December 10, 2015

The rise of the European right and Donald Trump

Sean Illing, Alternet - Over the weekend France’s far-right National Front won 30 percent of the national vote in the first round of regional elections, becoming the most popular party in France. The FN, as Salon’s Ben Norton noted, “runs on a harshly anti-immigrant and anti-Muslim platform. Le Pen [president of the FN], wants to eliminate immigration and make it much more difficult for migrants already in the country to attain citizenship. The FN says it has zero tolerance for undocumented immigrants, and hopes to ban dual nationality for non-Europeans.”

The rise of the FN is an indication of where France – and Europe more generally – is heading. Across Europe, parties that traffic in xenophobia and neo-fascism are finding more and more success in electoral politics, and right-wing demagogues are capitalizing on growing frustrations among their electorates.

And it’s impossible to miss the parallels in America.

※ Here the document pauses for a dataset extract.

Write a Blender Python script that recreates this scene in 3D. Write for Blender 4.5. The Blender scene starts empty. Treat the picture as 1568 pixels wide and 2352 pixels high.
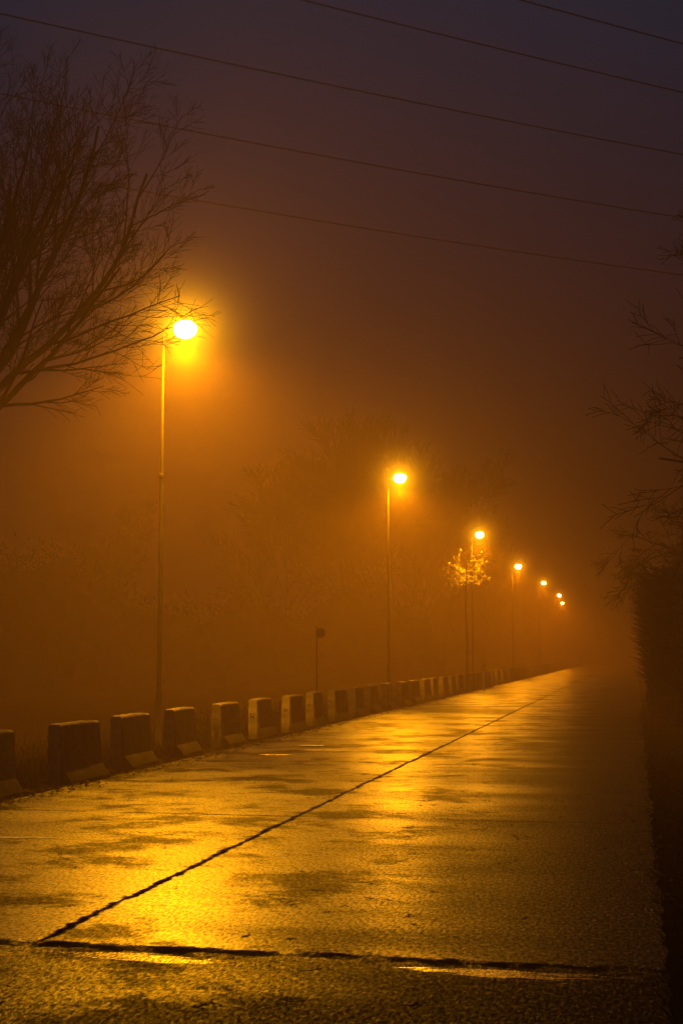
import bpy, math, random
from mathutils import Vector, Matrix
S=bpy.context.scene
COL=S.collection
S.view_settings.view_transform='Standard'
S.view_settings.look='None'
S.view_settings.exposure=0
# ------------------------------------------------------------------ helpers
def mesh_obj(name,verts,faces,mat=None,smooth=False,parent=None,loc=(0,0,0)):
    me=bpy.data.meshes.new(name); me.from_pydata([tuple(v) for v in verts],[],faces); me.update()
    if smooth:
        me.polygons.foreach_set('use_smooth',[True]*len(me.polygons))
    if mat: me.materials.append(mat)
    o=bpy.data.objects.new(name,me); COL.objects.link(o); o.location=loc
    if parent: o.parent=parent
    return o
def tag(o,label=None,cat=None,group=None,kind=None):
    if label:o['label']=label
    if cat:o['category']=cat
    if group:o['group']=group
    if kind:o['kind']=kind
def empty(name,loc=(0,0,0),label=None,cat=None,group=None,rotz=0):
    o=bpy.data.objects.new(name,None); COL.objects.link(o); o.location=loc; o.rotation_euler=(0,0,rotz)
    o.empty_display_size=.3
    tag(o,label,cat,group); return o
class B:
    def __init__(s): s.v=[]; s.f=[]
    def add(s,v,f):
        n=len(s.v); s.v+=v; s.f+=[tuple(i+n for i in q) for q in f]
    def tube(s,pts,rad,sides=6,cap=True):
        n=len(s.v); N=len(pts)
        pr=None
        for i,p in enumerate(pts):
            p=Vector(p)
            a=Vector(pts[max(i-1,0)]); b=Vector(pts[min(i+1,N-1)])
            d=(b-a); 
            if d.length<1e-9: d=Vector((0,0,1))
            d.normalize()
            if pr is None:
                pr=Vector((1,0,0)) if abs(d.x)<.8 else Vector((0,1,0))
            x=(pr-d*pr.dot(d)); 
            if x.length<1e-6: x=d.orthogonal()
            x.normalize(); pr=x; y=d.cross(x)
            for k in range(sides):
                t=2*math.pi*k/sides
                s.v.append(p+x*(math.cos(t)*rad[i])+y*(math.sin(t)*rad[i]))
        for i in range(N-1):
            for k in range(sides):
                a=n+i*sides+k; b=n+i*sides+(k+1)%sides
                s.f.append((a,b,b+sides,a+sides))
        if cap:
            s.f.append(tuple(n+k for k in range(sides))[::-1]); s.f.append(tuple(n+(N-1)*sides+k for k in range(sides)))
    def box(s,c,h):
        v=[Vector((c[0]+sx*h[0],c[1]+sy*h[1],c[2]+sz*h[2])) for sz in(-1,1) for sy in(-1,1) for sx in(-1,1)]
        s.add(v,[(0,2,3,1),(4,5,7,6),(0,1,5,4),(2,6,7,3),(0,4,6,2),(1,3,7,5)])
    def obj(s,name,mat,smooth=False,parent=None,loc=(0,0,0)):
        return mesh_obj(name,s.v,s.f,mat,smooth,parent,loc)
def nodes(name):
    m=bpy.data.materials.new(name); m.use_nodes=True; nt=m.node_tree
    return m,nt,nt.nodes,nt.links,nt.nodes['Principled BSDF']
def simple(name,c,rough=.8,noise=8.,var=.4,bump=.3,metal=0,spec=.5,bscale=None,foot=False):
    m,nt,N,L,P=nodes(name)
    tc=N.new('ShaderNodeTexCoord'); n=N.new('ShaderNodeTexNoise'); n.inputs['Scale'].default_value=noise; n.inputs['Detail'].default_value=5
    L.new(tc.outputs['Object'],n.inputs['Vector'])
    r=N.new('ShaderNodeValToRGB'); r.color_ramp.elements[0].position=.3; r.color_ramp.elements[1].position=.7
    r.color_ramp.elements[0].color=[x*(1-var) for x in c]+[1]; r.color_ramp.elements[1].color=[x*(1+var) for x in c]+[1]
    L.new(n.outputs['Fac'],r.inputs['Fac'])
    col=r.outputs['Color']
    if spec==0:
        D=N.new('ShaderNodeBsdfDiffuse'); L.new(col,D.inputs['Color']); L.new(D.outputs[0],N['Material Output'].inputs['Surface']); N.remove(P); return m
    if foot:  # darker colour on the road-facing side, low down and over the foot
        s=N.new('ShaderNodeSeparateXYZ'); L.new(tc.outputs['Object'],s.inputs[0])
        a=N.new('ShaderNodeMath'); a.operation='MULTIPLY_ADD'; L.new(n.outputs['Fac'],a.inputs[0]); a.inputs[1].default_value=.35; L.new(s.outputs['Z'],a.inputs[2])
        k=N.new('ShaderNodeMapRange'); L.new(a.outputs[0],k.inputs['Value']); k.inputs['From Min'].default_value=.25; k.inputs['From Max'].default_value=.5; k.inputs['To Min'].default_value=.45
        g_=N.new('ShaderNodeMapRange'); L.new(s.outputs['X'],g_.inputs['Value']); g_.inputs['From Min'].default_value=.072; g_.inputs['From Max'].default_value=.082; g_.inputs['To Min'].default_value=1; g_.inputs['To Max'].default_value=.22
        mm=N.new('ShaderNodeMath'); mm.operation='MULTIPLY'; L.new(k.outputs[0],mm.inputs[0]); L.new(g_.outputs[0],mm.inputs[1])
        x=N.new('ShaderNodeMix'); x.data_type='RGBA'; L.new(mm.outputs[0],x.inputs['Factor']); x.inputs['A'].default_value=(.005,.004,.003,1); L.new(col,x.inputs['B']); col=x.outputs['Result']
    L.new(col,P.inputs['Base Color'])
    P.inputs['Roughness'].default_value=rough; P.inputs['Metallic'].default_value=metal
    P.inputs['Specular IOR Level'].default_value=spec
    if bump>0:
        b=N.new('ShaderNodeBump'); b.inputs['Strength'].default_value=bump; b.inputs['Distance'].default_value=.02
        n2=N.new('ShaderNodeTexNoise'); n2.inputs['Scale'].default_value=bscale or noise*4; n2.inputs['Detail'].default_value=4
        L.new(tc.outputs['Object'],n2.inputs['Vector']); L.new(n2.outputs['Fac'],b.inputs['Height']); L.new(b.outputs['Normal'],P.inputs['Normal'])
    return m
BARK=simple('bark',(.006,.005,.005),.85,6,.5,.4,spec=0)
TWIG=simple('twig',(.004,.0035,.0035),.8,3,.3,0,spec=0)
FTWIG=simple('woodland_twig',(.002,.0018,.0018),.9,3,.3,0,spec=0)
LEAF=simple('leaf',(.006,.006,.004),.8,1.5,.6,0,spec=.05)
PLEAF=simple('pale_leaf',(.48,.46,.2),.6,1.5,.5,0,spec=.2)
HLEAF=simple('hedge_leaf',(.003,.0035,.0025),.8,2,.5,0,spec=0)
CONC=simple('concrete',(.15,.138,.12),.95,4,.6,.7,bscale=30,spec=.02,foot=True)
PAINT=simple('worn_paint',(.42,.40,.34),.4,9,.5,.4,spec=.6)
STEEL=simple('galvanised_steel',(.012,.011,.010),.85,10,.25,.05,spec=.08)
DARKM=simple('dark_metal',(.015,.015,.015),.6,8,.3,.05,metal=.3)
WIREM=simple('wire_metal',(.006,.006,.006),.8,2,.1,0,spec=0)
WHITEP=simple('white_plastic',(.3,.3,.28),.5,9,.15,.05)
BLACKP=simple('black_plastic',(.02,.02,.02),.5,9,.15,.05)
GRASS=simple('grass_blade',(.008,.009,.004),.8,2,.5,0,spec=0)
# ------------------------------------------------------------------ camera
cam=bpy.data.cameras.new('camera'); co=bpy.data.objects.new('camera',cam); COL.objects.link(co)
co.location=(0,0,1.7); co.rotation_euler=(math.radians(90+5.66),0,math.radians(11.63))
cam.sensor_fit='VERTICAL'; cam.sensor_height=36; cam.sensor_width=24; cam.lens=50; cam.clip_end=2000; cam.clip_start=.05
S.camera=co
# ------------------------------------------------------------------ world (night sky)
w=bpy.data.worlds.new('World'); S.world=w; w.use_nodes=True
nt=w.node_tree; N=nt.nodes; L=nt.links; bg=N['Background']
tc=N.new('ShaderNodeTexCoord'); sp=N.new('ShaderNodeSeparateXYZ'); L.new(tc.outputs['Generated'],sp.inputs[0])
rp=N.new('ShaderNodeValToRGB'); rp.color_ramp.elements[0].position=.10; rp.color_ramp.elements[1].position=.46
rp.color_ramp.elements[0].color=(.020,.006,.009,1); rp.color_ramp.elements[1].color=(.0015,.027,.060,1)
L.new(sp.outputs['Z'],rp.inputs['Fac']); L.new(rp.outputs['Color'],bg.inputs['Color']); bg.inputs['Strength'].default_value=1
# ------------------------------------------------------------------ fog
fb=B(); fb.box((-20,125,12.5),(110,160,13.5))
m=bpy.data.materials.new('fog_volume'); m.use_nodes=True; nt=m.node_tree; nt.nodes.clear()
out=nt.nodes.new('ShaderNodeOutputMaterial'); vs=nt.nodes.new('ShaderNodeVolumeScatter'); vs.inputs['Density'].default_value=.0061
vs.inputs['Color'].default_value=(1,.68,.45,1); vs.inputs['Anisotropy'].default_value=.45
va=nt.nodes.new('ShaderNodeVolumeAbsorption'); va.inputs['Density'].default_value=.0135; va.inputs['Color'].default_value=(.42,.14,.1,1)
ad=nt.nodes.new('ShaderNodeAddShader'); nt.links.new(vs.outputs[0],ad.inputs[0]); nt.links.new(va.outputs[0],ad.inputs[1]); nt.links.new(ad.outputs[0],out.inputs['Volume'])
fog=fb.obj('fog',m); tag(fog,'thick orange-lit night fog over the road','fog',kind='stuff')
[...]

In an interview with the Washington Post, Cas Mudde, a political scientist at the University of Georgia, argued that the fascistic undertones of Donald Trump’s campaign mirror those of Europe: “I see the phenomena as very similar. Trump is the functional equivalent of the far-right in Europe, he performs the same functions in the political system, and attracts the same kind of support…white, nativist, lower-educated and very unhappy with the establishment.”